There wasn’t enough memory on the cartridges to store enough mazes for the game to have longevity. So players would either complete the game very quickly or do the same mazes over and over again.

To get around this, developers built games that generated mazes procedurally according to algorithms. This saved memory space and kept the game interesting. Entombed was one of many games that operated on this principle.

But when a pair of video game archaeologists went rooting around in Entombed’s source code, they found something they couldn’t explain...

They were able to find the table responsible for generating the mazes, but they couldn’t explain how it worked, or how it reliably generated a new maze every time without creating mazes that couldn’t be escaped. 

In fact, the BBC has described the algorithm as a “stroke of mild genius”. One of the researchers told a reporter that:

“The struggle I have as a scientist is, I think that there should be some logical way that this will all make sense and there really doesn’t seem to be.”

As a final unexpected twist, it later transpired that the ingenious programming was probably the result of intoxication.
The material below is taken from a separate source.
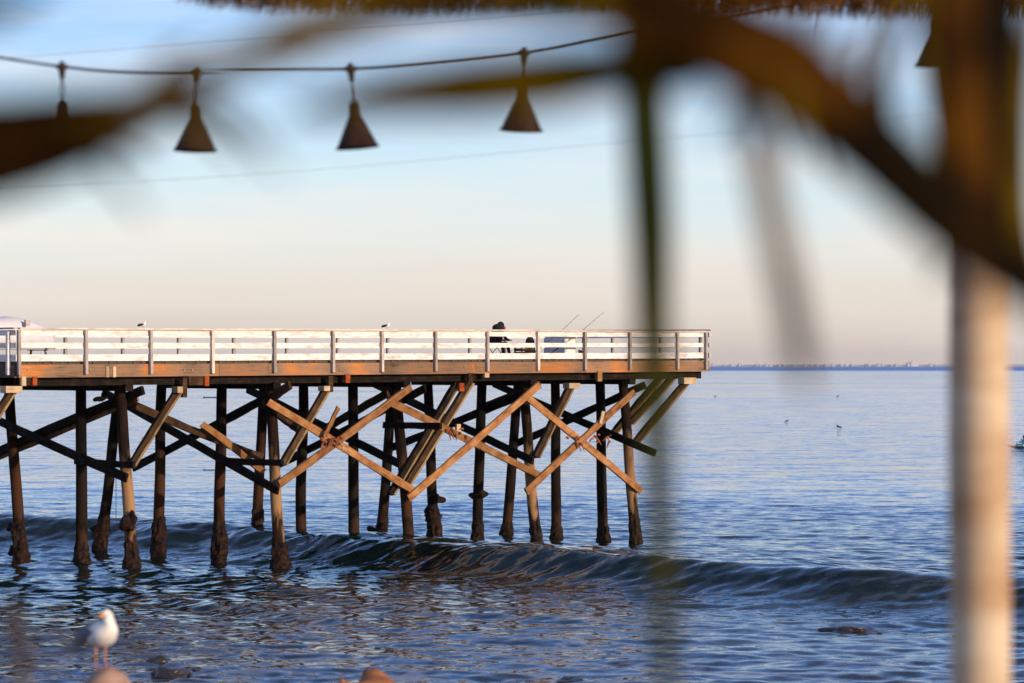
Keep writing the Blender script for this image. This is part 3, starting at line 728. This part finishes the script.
m.build('eyes', M_metal, face)
m = MB(); m.lathe([(.10, -.07), (.135, -.03), (.13, .03), (.09, .06)], 18, Q(.235, 0, 1.25)); m.build('scarf', M_red, per, smooth=True)
for s, f in ((.13, 0), (-.12, .09)):
    m = MB(); m.tube([Q(.40 + f, s, .05), Q(.50 + f, s, .06), Q(.62 + f, s, .04)], [.055, .055, .04], n=10); m.build('shoe', M_metal, per, smooth=True)
for s in (.13, -.12):                        # hands resting on the knees, five fingers each
    hb = Q(.50, s, .73); mb = MB(); mb.ellipsoid(hb, (.045, .045, .022), 10, 7)
    for k in range(4):
        o_ = (k - 1.5) * .02; a = hb + N_ * o_ - D_ * .03; mb.tube([a, a - D_ * .035 - UP * .005, a - D_ * (.055 + .006 * (1 - abs(k - 1.5))) - UP * .03], [.010, .009, .007], n=6)
    a = hb - N_ * (.035 * (1 if s > 0 else -1)); mb.tube([a, a - D_ * .03 - N_ * (.015 * (1 if s > 0 else -1)) - UP * .01], [.012, .009], n=6)
    mb.build('hand', M_skin, per, smooth=True)

# overturned pale skiff behind the railing at the left
M_hull = simple('pale_hull_paint', (.62, .60, .62), (.56, .53, .55), scale=2, rough=.5, bump=.03)
hu, hv = uv_of(PV(14, 350, 3.6)); sk = empty('skiff', W(hu, hv, zdeck(hu)), 'pale boat with rounded top behind the railing at the left end of the pier', 'boat')
rows = []
for i in range(17):
    f = i / 16; s = -2.2 + 3.7 * f
    hh = 1.26 + .17 * math.sin(min(1, f * 1.15) * math.pi * .62) ** .7 if f < .5 else 1.44 - .46 * ((f - .5) / .5) ** 1.6
    wdt = .75 * (1 - max(0, (f - .45) / .55) ** 2.2 * .9)
    rows.append([W(hu - s, hv + wdt * a, zdeck(hu) + .38 + (hh - .38) * b) for a, b in ((-1, 0), (-1, .45), (-.9, .8), (-.5, .97), (0, 1), (.5, .97), (.9, .8), (1, .45), (1, 0))])
m = MB(); m.rings(rows); m.build('hull', M_hull, sk, smooth=True)
a = PV(27, 320, hv - .80); b = PV(27, 326, hv - .80); m = MB(); m.beam(a, b, .10, .14, N_); m.build('vent', M_post, sk)
for s in (-1.1, .9):
    m = MB()
    for w_ in (-.5, .5): m.tube([W(hu - s, hv + w_, zdeck(hu)), W(hu - s, hv + w_ * .8, zdeck(hu) + .42)], .04, n=6)
    m.tube([W(hu - s, hv - .6, zdeck(hu) + .40), W(hu - s, hv + .6, zdeck(hu) + .40)], .045, n=6); m.build('trestle', M_post, sk)

# ------------------------------------------------------------------ birds
M_gw = simple('gull_white', (.84, .80, .78), (.74, .70, .68), scale=25, rough=.8, bump=.1)
M_gg = simple('gull_grey', (.13, .14, .18), (.07, .08, .11), scale=25, rough=.8, bump=.1)
M_gk = simple('feather_black', (.012, .012, .014), (.02, .02, .022), scale=25, rough=.7, bump=.1)
M_sb = simple('wet_black_feather', (.004, .004, .005), (.008, .008, .009), scale=25, bump=.1, spec=.05)
M_beak = simple('beak_yellow', (.72, .30, .03), (.62, .24, .02), bump=0, rough=.4)
M_leg = simple('gull_leg_pink', (.55, .24, .17), (.45, .18, .12), bump=0, rough=.5)
def bird(name, loc, heading, size, label, cat, mbody, mwing, mbeak, group=None, upright=0.0, legs=True, turn=0.0, fat=1.0):
    loc = Vector(loc); rt = empty(name, loc, label, cat, group)
    h = Vector((math.cos(heading), math.sin(heading), 0)); sd_ = Vector((-h.y, h.x, 0))
    def T(x, y, z): return loc + (h * x + sd_ * y + UP * z) * size
    sp = [(-.20, .175, .012, .008), (-.15, .19, .04, .026), (-.09, .205, .07, .052), (-.02, .225, .088, .074), (.045, .25, .088, .085), (.085, .285, .070, .074), (.103, .322, .047, .052),
          (.112, .35, .036, .041), (.122, .376, .037, .039), (.136, .388, .032, .032), (.150, .384, .022, .023), (.160, .380, .011, .012)]
    if upright:
        sp = [(x * (1 - .45 * upright), z + max(0, -x) * 0 + x * .25 * upright, a, b) for x, z, a, b in sp]
    T0 = T
    sp = [(x, z, a * (fat if z < .30 else 1), b * (fat if z < .26 else 1)) for x, z, a, b in sp]
    def T(x, y, z):
        if turn and z > .318 and x > .06:
            k = min(1, (z - .318) / .03) * turn; cx = .105; dx, dy = x - cx, y
            x, y = cx + dx * math.cos(k) - dy * math.sin(k), dx * math.sin(k) + dy * math.cos(k)
        return T0(x, y, z)
    rows = []
    for i, (x, z, a, b) in enumerate(sp):
        x0, z0 = sp[max(0, i - 1)][:2]; x1, z1 = sp[min(len(sp) - 1, i + 1)][:2]
        t = Vector((x1 - x0, z1 - z0)).normalized(); nx, nz_ = -t.y, t.x
        rows.append([T(x + nx * b * math.sin(q), a * math.cos(q), z + nz_ * b * math.sin(q)) for q in [2 * math.pi * k / 16 for k in range(16)]])
    m = MB(); m.rings(rows); body = m.build('body', mbody, rt, smooth=True)
    for s in (-1, 1):
        m = MB(); rr = []
        for i in range(9):
            f = i / 8; x = .055 - .34 * f; y = s * (.082 * (1 + (fat - 1) * 1.3) - .055 * f ** 1.6); z = .262 - .085 * f; hgt = .062 * math.sin(math.pi * min(1, .16 + .84 * (1 - f) ** .8)) + .006
            if f > .9: hgt = .006
            rr.append([T(x, y + s * .016 * math.cos(q), z + hgt * math.sin(q)) for q in [2 * math.pi * k / 10 for k in range(10)]])
        m.rings(rr); m.build('wing', mwing, rt, smooth=True)
    x, z = sp[-2][0], sp[-2][1]
    m = MB(); m.tube([T(x, 0, z - .001), T(x + .035, 0, z - .006), T(x + .058, 0, z - .018)], [.014 * size, .011 * size, .003 * size], n=8); m.build('beak', mbeak, rt, smooth=True)
    x, z = sp[-4][0], sp[-4][1]
    for s in (-1, 1):
        m = MB(); m.ellipsoid(T(x + .014, s * .033, z + .010), (.0055 * size,) * 3, 8, 6); m.build('eye', M_metal, rt, smooth=True)
    if legs:
        for s in (-1, 1):
            m = MB(); m.tube([T(.0, s * .038, .18), T(-.012, s * .038, .09), T(.0, s * .038, .008)], [.013 * size, .0075 * size, .0065 * size], n=8); lg = m.build('leg', M_leg if mbody is not M_gk else M_gk, rt, smooth=True)
            m = MB()
            for a in (-.45, 0, .45): m.tube([T(0, s * .038, .006), T(.055 * math.cos(a), s * .038 + .055 * math.sin(a), .004)], [.006 * size, .004 * size], n=6)
            b0 = len(m.v); m.v += [T(0, s * .038, .007), T(.05 * math.cos(-.45), s * .038 + .05 * math.sin(-.45), .005), T(.05, s * .038, .005), T(.05 * math.cos(.45), s * .038 + .05 * math.sin(.45), .005)]
            m.face([b0, b0 + 1, b0 + 2]); m.face([b0, b0 + 2, b0 + 3]); m.build('foot', M_leg if mbody is not M_gk else M_gk, lg)
    return rt
gfoot = PY(101, 668.5, 20)
bird('gull', gfoot, R(-52), 1.02, 'white gull with grey wings and orange beak standing on the round boulder', 'gull', M_gw, M_gg, M_beak, turn=R(-72), fat=1.12)
def railtop(px):
    p = PV(px, 330, -.09); u = uv_of(p)[0]; p.z = zdeck(u) + RH - .01; return p
bird('gull', railtop(143), R(28), .64, 'small gull facing right on the pier rail near its left end', 'gull', M_gw, M_gk, M_beak, 'gulls perched on the pier rail')
bird('gull', railtop(387), R(5), .68, 'small dark backed gull facing right on the middle of the pier rail', 'gull', M_gw, M_gk, M_beak, 'gulls perched on the pier rail')
pb = PU(103, 405.5, b2 - .24); bird('cormorant', pb + Vector((0, 0, -.03)), R(20), 1.15, 'black seabird perched on the dark diagonal brace under the pier at the left', 'bird', M_sb, M_sb, M_sb, upright=.9)
for i, (x, y, s, lb) in enumerate(((787, 422, .8, 'dark seabird floating far out, lower left of the pair right of the pier'), (838.5, 428.5, 1.0, 'dark seabird floating on the water nearest the pale post'),
                             (838, 397, .7, 'tiny dark seabird floating near the horizon above another one'), (715, 397, .6, 'tiny dark seabird floating just right of the end of the pier'))):
    D = CAMZ / ((y - HZ) / F); p = PY(x, y, D); p.z = -.10
    bird('seabird', p, R(180 if i % 2 else 0), s * (1.2 if D < 450 else 1.9), lb, 'seabird', M_sb, M_sb, M_sb, 'seabirds floating on the open water', legs=False)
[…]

Steve Sidley had worked on Entombed and remembers discussing the algorithm with the man who wrote it:

“He told me it came upon him when he was drunk.”

The worst game of all time

In 1982, Howard Scott Warshaw was on a roll. He was a games developer with two hit games under his belt in his short career at Atari. 
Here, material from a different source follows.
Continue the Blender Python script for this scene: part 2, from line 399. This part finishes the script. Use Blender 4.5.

His first game, Yars’ Revenge, sold more than a million copies on release and is still Atari’s best-selling original title for the 2600. He followed that up with the game adaptation of Raiders of the Lost Ark, which also sold more than a million copies.

Clearly he had talent. So Atari’s CEO, Ray Kassar, decided to give him his biggest challenge yet. The game adaptation of the box office smash hit, E.T. the Extra-Terrestrial.
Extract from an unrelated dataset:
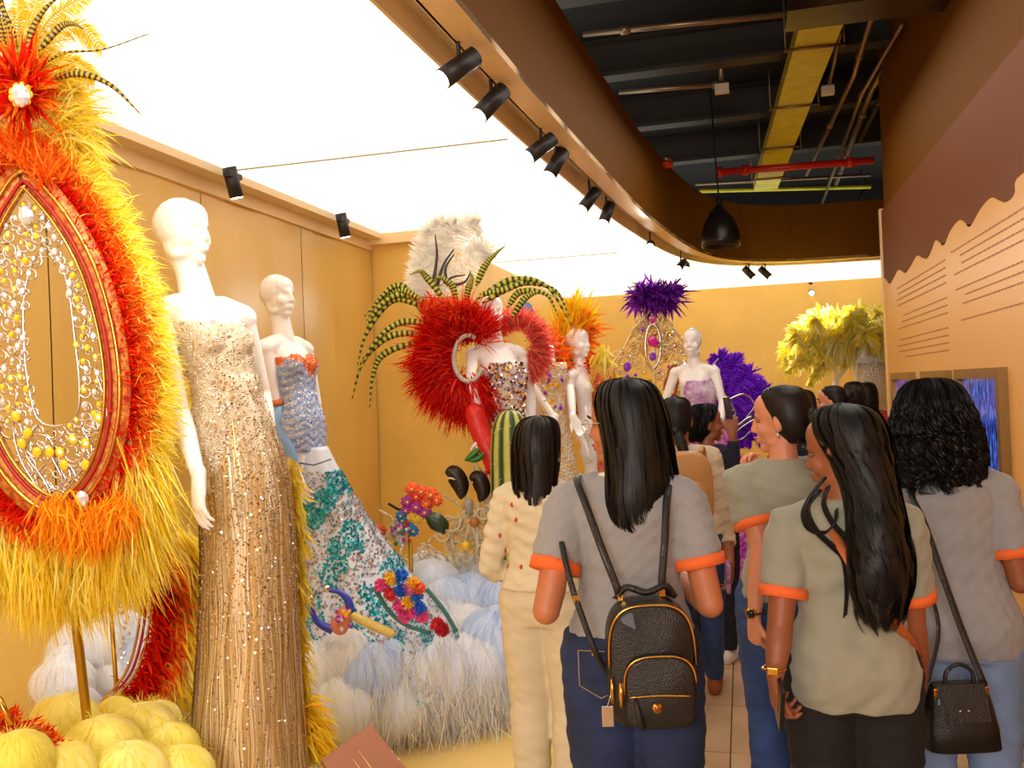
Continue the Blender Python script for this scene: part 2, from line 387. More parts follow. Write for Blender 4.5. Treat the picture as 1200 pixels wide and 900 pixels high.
for (y0, y1, lb, m, zt, zb) in pics:
    t = thing('picture', lb, 'picture', (XR - .004, (y0 + y1) / 2, zb), 0, 'backlit pictures on the mural wall'); f = .05; dp = .045
    for nm, lo, hi in (('frame_rail', (XR - dp, y0, zt - f), (XR - .004, y1, zt)), ('frame_rail', (XR - dp, y0, zb), (XR - .004, y1, zb + f)),
                       ('frame_stile', (XR - dp, y0, zb + f), (XR - .004, y0 + f, zt - f)), ('frame_stile', (XR - dp, y1 - f, zb + f), (XR - .004, y1, zt - f))):
        slab(nm, lo, hi, M_frame, t)
    slab('picture_sheet', (XR - .012, y0 + f, zb + f), (XR - .005, y1 - f, zt - f), m, t)
# white backlit ceiling, bulkhead and fascia round the open ceiling
cur = spline([(-.97, -2.6), (-.95, 0), (-.9, 2.94), (-.8, 5.3), (-.64, 7.57), (-.29, 9.7), (.36, 10.62), (1.56, 10.85), (3.45, 10.87)], 90)
cur3 = np.c_[cur, np.zeros(len(cur))]
T = np.gradient(cur, axis=0); T /= np.linalg.norm(T, axis=1, keepdims=True); NL = np.c_[-T[:, 1], T[:, 0]]   # towards the display
def band(d0, d1, z0, z1, name, m, label, parent=None):
    a = cur + NL * d0; b = cur + NL * d1
    ring = [np.c_[a, np.full(len(a), z0)], np.c_[b, np.full(len(a), z0)], np.c_[b, np.full(len(a), z1)], np.c_[a, np.full(len(a), z1)]]
    g = np.stack(ring, 1); mb = MB(); mb.grid(g, True, True); return mb.build(name, m, parent, smooth=False, kind='structure', label=label)
band(.0, .04, CH, CH + .64, 'ceiling_fascia', M_bronze, 'curved bronze fascia round the open dark ceiling')
band(.0, .125, CH - .001, CH + .03, 'ceiling_bulkhead', M_tan2, 'light tan underside strip of the curved bulkhead')
band(.125, .26, CH + .10, CH + .13, 'ceiling_trough', M_tan, 'recessed trough that carries the spotlights')
band(.245, .26, CH - .012, CH + .10, 'ceiling_edge', M_tan, 'thin tan edge of the white ceiling')
band(.115, .13, CH - .001, CH + .10, 'trough_side', M_tan, 'inner side of the spotlight trough')
import bmesh
bm = bmesh.new(); e = cur + NL * .255
poly = [(XL, -2.6)] + [tuple(p) for p in e] + [(3.45, 13.2), (XL, 13.2)]
for z in (CH, CH + .02):
    f = bm.faces.new([bm.verts.new((a, b, z)) for a, b in poly]); bmesh.ops.triangulate(bm, faces=[f])
me = bpy.data.meshes.new('ceiling'); bm.to_mesh(me); bm.free(); me.materials.append(M_white)
o = bpy.data.objects.new('ceiling', me); COL.objects.link(o); tag(o, 'bright white backlit stretch ceiling over the display', kind='structure')
for y in (0.6, 4.63, 9.0):
    slab('ceiling_seam', (XL + .1, y, CH - .006), (-1.16, y + .014, CH - .001), mat('seam grey', (190, 176, 150), .6), o)
slab('trim_2', (XL + .03, -2.6, CH - .13), (XL + .055, 7.0, CH), M_tan2, label='tan cornice along the top of the left wall')
slab('trim_3', (XL + .055, -2.6, CH - .05), (XL + .17, 7.0, CH - .003), M_tan, label='projecting cornice ledge under the white ceiling')
slab('trim_4', (XL, 6.9, CH - .09), (-2.38, 7.0, CH - .003), M_tan2, label='cornice across the pilaster')
slab('ceiling_deck', (-3.2, -2.6, 4.4), (3.6, 13.4, 4.5), M_deck, label='black concrete deck above the open ceiling')
slab('light_blocker_far', (-3.1, 13.36, CH), (3.7, 13.46, 4.4), M_deck, label='dark wall added to block stray light far behind the fascia')  # added dark walls that keep world light out of the ceiling void
slab('light_blocker_right', (3.6, 7.0, CH), (3.7, 13.4, 4.4), M_deck, label='dark wall added to block stray light right of the open ceiling')
slab('light_blocker_left', (-3.1, -2.6, CH + .14), (-3.0, 13.3, 4.4), M_deck, label='dark wall added to block stray light above the display')
for y in (2.6, 4.1, 5.6, 7.1, 8.6, 10.1):
    mb = MB(); mb.box((0, y, 4.38), (6.2, .16, .03)); mb.box((0, y, 4.24), (6.2, .03, .28)); mb.box((0, y, 4.11), (6.2, .16, .03))
    mb.build('ceiling_beam', mat('dark steel beam', (42, 34, 24), .6), None, smooth=False, kind='structure', label='dark steel joist crossing the open ceiling')
# services
M_pipe = mat('galvanised conduit', (150, 128, 100), .35, metal=.7)
M_duct = mat('yellow duct paint', (216, 204, 44), .45, bump=.04, var=.1)
t = thing('duct', 'flat yellow tray duct running along the dark ceiling', 'duct', (.4, 7.8, 3.9))
a = PZ(962, 32, 3.9); b = PZ(897, 223, 3.9); mb = MB()
dv = unit(b - a); sd = np.array([dv[1], -dv[0], 0]); w = .135
a = a - dv * 3
for k in range(6):
    p0 = a + (b - a) * k / 6; p1 = a + (b - a) * (k + 1) / 6 - dv * .01; c = (p0 + p1) / 2; R = np.stack([sd, dv, Z], 1)
    MB().box(c + Z * .05, (2 * w, np.linalg.norm(p1 - p0), .1), R).build('duct_section', M_duct, t, smooth=False)
for k in (2, 3, 4, 5):
    c = a + (b - a) * (k + .5) / 6
    mb = MB().tube([c - sd * .2 - Z * .012, c + sd * .2 - Z * .012], .011)
    for s_ in (-1, 1): mb.tube([c + sd * .19 * s_ - Z * .03, c + sd * .19 * s_ + Z * .5], .006)
    mb.build('hanger', M_pipe, t)
slab('cross_duct', (-.1 + .42, 5.02, 3.62), (XR + .02, 5.32, 3.74), mat('dark glossy duct', (58, 42, 26), .2, metal=.6), label='dark glossy duct crossing under the yellow tray', kind=None)
tag(bpy.data.objects['cross_duct'], cat='duct')
def pipe(name, pts, r, m, label, cat, coup=()):
    t = thing(name, label, cat, pts[0]); MB().tube(pts, r, 10).build('pipe_run', m, t)
    for q in coup:
        i = q * (len(pts) - 1); i0 = min(int(i), len(pts) - 2); f = i - i0; c = np.array(pts[i0]) * (1 - f) + np.array(pts[i0 + 1]) * f; dd = unit(np.array(pts[i0 + 1]) - np.array(pts[i0]))
        MB().tube([c - dd * .03, c + dd * .03], r * 1.5, 10).build('coupling', m, t)
    return t
def pz(l, z): return [PZ(a, b, z) for a, b in l]
pipe('conduit', pz([(1022, 20), (1000, 90), (945, 205)], 4.0), .02, M_pipe, 'galvanised conduit running nearest the yellow tray', 'pipe', (.3, .7))
pipe('conduit', pz([(1058, 28), (1010, 110), (963, 240)], 3.95), .016, M_pipe, 'thin bright conduit between two thicker ones', 'pipe', (.5,))
pipe('conduit', pz([(1064, 34), (1022, 104), (980, 215)], 4.05), .026, M_pipe, 'thickest conduit nearest the mural wall', 'pipe', (.25, .6, .8))
pipe('conduit', pz([(1074, 50), (1034, 112), (1008, 165)], 3.95), .02, M_black, 'black conduit beside the mural wall', 'pipe', (.6,))
pipe('conduit', [PZ(683, 40, 3.98), PZ(935, 15, 3.98)], .02, M_pipe, 'pale conduit crossing the dark ceiling nearest the camera', 'pipe', (.2,))
pipe('conduit', [PZ(725, 108, 3.98), PZ(852, 98, 3.98)], .02, M_pipe, 'second pale conduit crossing the dark ceiling', 'pipe', (.9,))
pipe('conduit', [PZ(815, 216, 3.98), PZ(1020, 205, 3.98)], .018, M_pipe, 'far conduit crossing behind the red pipe', 'pipe')
pipe('conduit', [PZ(820, 224, 4.02), PZ(1020, 219, 4.02)], .024, M_duct, 'farthest yellowish conduit across the dark ceiling', 'pipe')
pipe('sprinkler_pipe', [PZ(841, 202, 3.72), PZ(1024, 188, 3.72)], .034, mat('red pipe paint', (214, 40, 24), .35), 'red sprinkler pipe crossing the dark ceiling', 'pipe', (.01, .18, .85))
pipe('black_cable', spline([PZ(955, 240, 3.8), PZ(975, 252, 3.8), PZ(1000, 240, 3.8), PZ(1010, 225, 4.1), PZ(1010, 225, 4.1) + [0, 0, .3]], 20), .012, M_black, 'loose black cable looping at the end of the open ceiling', 'cable')
t = thing('junction_box', 'small white junction box under the second conduit', 'box', PZ(846, 104, 3.9)); MB().box(PZ(846, 104, 3.92), (.11, .07, .07)).build('box_body', mat('box white', (220, 210, 190), .5), t, smooth=False, bevel=.006); MB().tube([PZ(846, 104, 3.95), PZ(846, 104, 3.95) + [0, 0, .45]], .02).build('box_bracket', M_pipe, t)
t = thing('junction_box', 'small white junction box right of the yellow tray', 'box', PZ(970, 106, 3.9)); MB().box(PZ(970, 106, 3.92), (.10, .07, .07)).build('box_body', mat('box white', (220, 210, 190), .5), t, smooth=False, bevel=.006); MB().tube([PZ(972, 98, 3.96), PZ(985, 40, 3.98)], .014).build('drop_conduit', M_pipe, t)
# wall sconce glow / red valve at the fascia
q = P(781, 190, 7.9)
t = thing('alarm_beacon', 'small red beacon on top of the bronze fascia', 'beacon', q); MB().tube([q + [0, 0, 0], q + [0, 0, .05]], .045, 12).build('beacon_base', M_pipe, t); MB().ell(q + [0, 0, -.02], (.06, .06, .035)).build('beacon_lens', mat('red lens', (210, 60, 30), .2), t)
# pendant lamp
q = P(845, 289, 8.1); t = thing('pendant_lamp', 'black bell pendant lamp hanging from the dark ceiling', 'lamp', q)
prof = [(.0, .40), (.022, .395), (.03, .37), (.06, .34), (.10, .29), (.145, .20), (.168, .12), (.172, .05), (.172, 0), (.166, 0), (.160, .1), (.13, .2), (.08, .3), (.0, .34)]
a = np.linspace(0, 2 * PI, 32, endpoint=False); g = np.array([[(r_ * math.cos(x), r_ * math.sin(x), z_) for x in a] for r_, z_ in prof]) + q
MB().grid(g, True).build('lamp_shade', mat('satin black metal', (34, 30, 28), .3, metal=.4), t)
MB().tube([q + [0, 0, .39], q + [-.02, 0, .9], q + [-.04, 0, 4.40 - q[2]]], .007).build('cord', M_black, t)
MB().tube([q + [0, 0, .38], q + [0, 0, .44]], .03, 12).build('socket', M_black, t)
MB().ell(q + [0, 0, .2], .05).build('bulb', mat('unlit bulb', (230, 215, 190), .3), t)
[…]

But there was a catch. The game needed to be released in time for Christmas, which gave Warshaw just five weeks to make it. One L.A. Times reporter described this as “the computer equivalent of simultaneously composing and playing a minute waltz in under 30 seconds.”

Warshaw reckons he put in around 500 hours over the course of those five weeks. It was gruelling, but he made it. The game was released on schedule and shelves in time for Christmas.

But there was another problem…

The game was unplayable. It was disorienting and frustrating. In the rush to get something released in time for Christmas, Atari had produced what many people consider to be the worst game of all time.

The hype around the film helped it sell well initially, but it wasn’t long before Atari was receiving complaints and returns from disgruntled parents. In the end, prices were dropped from $38 to just $7.99 to try and boost sales. 

But nothing helped.

Unable to shift the copies of the game, Atari eventually dumped 20 truckloads of E.T. The Extra Terrestrial and other underperforming titles into a landfill in Alamogordo, New Mexico.

The first ‘Easter Egg’

Atari needed capital to fund their ambitions to enter and own the home gaming market, so they sold their company to Warner Communication in 1976. 

The Atari bosses and their owners agreed they didn’t want their programmers to get credited in the same way a film cast would, because that could lead to disputes about royalties. 

Over time, a power struggle developed between the Atari leadership and the programmers who were making the games. On relatively low pay and with no public recognition for his efforts, one developer found another way to vent his frustration.

He decided to hide his name within the game he was making - but this was easier said than done. He had to hide it well enough that the Atari game testers wouldn’t find it, but not so well that gamers would never discover it.

Here’s how Warren Robinett described how to find the world’s first ever ‘easter egg’, in the 1980 video game, Adventure:

“There was a yellow castle, a white castle, and a black castle. There was a yellow key, a black key, and a white key. If you found the black key, you could open up the gate of the black castle and get into it. Inside of the black castle was a maze. That particular maze consisted of two disjointed mazes that were intertwined with one another and the only way you could get into the part of the maze that had the thing that lets you get into the secret room was if you used the bridge to cross one of those walls in the maze inside the black castle. If you did that, used the bridge, crossed the wall, you get into a little tiny chamber, and if you just went in, you'd run into the key to the secret room.”

Except it wasn’t a key. It was just a pixel and there was no indication what it did or what you were supposed to do with it. Gamers referred to this mysterious pixel as ‘The Dot’.

Eventually, a 15-year-old kid from Salt Lake City discovered that if you took ‘The Dot’ through to another room, it would let you pass through the walls, at which point a secret message flashed up on the screen:

 

In case you can’t read that, it says:

Created by Warren Robinett

Ironically, over the years, this hidden message has probably earned Warren Robinett far more recognition than a conventional credit ever would have. In fact, it would later become the inspiration for the hit novel and film, Ready Player One

So there you have it, three weird and wonderful stories from gaming’s golden era.

Modern games are certainly more polished, more immersive and, dare we say it, more fun than those on the 2600, but there will always be something special about the old ones.